Attack the Recurrings

I was nudged towards the FIRE movement by a co-worker and then dove down the rabbit hole. My first content consumption was MadFientist and Mr. Money Moustache. During a work trip to Georgia the obsession began with the MMM blog and MadFientist podcast. I clearly remember walking the airport terminal listening to the podcast and reading MMM blog posts for hours at my destination hotel. I took the opportunity for some hiking during that trip at Lake Zwerner in Dahlonega, GA and binge-listened to MadFientist podcasts while hiking around this beautiful lake.

*selfie of me on that trip

Eventually, I found ChooseFI (or rather it found me, thanks iTunes algorithm). I began listening to them in October 2018 and after four months I caught up on the backlog of episodes (which was about 150 at the time). After this I felt compelled to chronicle my own thoughts and actions in our personal finances. The first action I took was the subject of this post: Attack the Recurrings.

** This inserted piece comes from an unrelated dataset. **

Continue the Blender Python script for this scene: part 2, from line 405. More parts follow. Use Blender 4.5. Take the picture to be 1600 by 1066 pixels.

As a huge Excel fan and visual learner, I appreciate charts and graphs. So, after tracking all purchases in Mint for a month or two (future link to that post), I decided to carefully analyze each recurring expense and evaluate whether it could be reduced or eliminated. I don’t remember the exact impetus of this decision, but I think it was the Pillars of FI ChooseFI episode. Every recurring expense was on the chopping block and the first that went were magazine subscriptions and lawn treatment services. I quickly realized the impact is not each little Recurring expense, but the tide of them together.

AND then,

the real epiphany came. The recurring savings each year is cool, but what if I invested the savings to compound over the decades. I knew I could visualize this. So I did what any money nerd would do, I created a little Excel nugget:

The spreadsheet allows one to enter their Recurring savings on a monthly or annual basis (depending on the expense). Two tables: one monthly, one annual. The user drops down the Choose Years cell to select the time horizon. The Gold cell uses the FV (future value) function to calculate the value of those savings invested in the future. The FV function takes the total yearly savings, invested with an 8% return, for the chosen period of years, and displays in dollars what eliminating those Recurrings could be worth in the future. The value of this spreadsheet is that number in Gold should provide you motivation to continue in your quest to reduce Recurrings. At least it did for me.

These were the original changes I made at the time of creating this post.

              

At this time, I also made the change from actively managed funds to index funds in my 401k. This should be another blog post topic, but you can use this tool to visualize the effect of removing that expense drag from your portfolio over time. And for this expense, it is really just the tip of the iceberg, because it does not account for all future contributions, only current investments. I plan to create a separate calculator for investment expense savings that does account for future investment contributions.

As with most of my other posts, I am targeting the intersection of dollars and human motivation. For me and I think many others, interacting with their dollars and projected long-term effects of today’s decisions, provides motivation. When I see 80k highlighted from these few seemingly small changes, I am immediately motivated to find more Recurrings to cut to drive that number higher. It is gamification of your personal finances. Think of your finances like a video game, in which the persistence you apply has dramatic long-term benefits far greater that defeating that last boss in a video game.

Here is an updated one that I added a few recent destroyed Recurrings to. I’m not quite sure what happened in 2019. I am certain I worked to reduce expenses; I must not have logged them in this tool. I wish I had; it would have increased my motivation even further.

Now it is time for you to take some action. I challenge you to evaluate your own Recurrings and reduce or eliminate three. Use the tool I’ve provided and get in the game.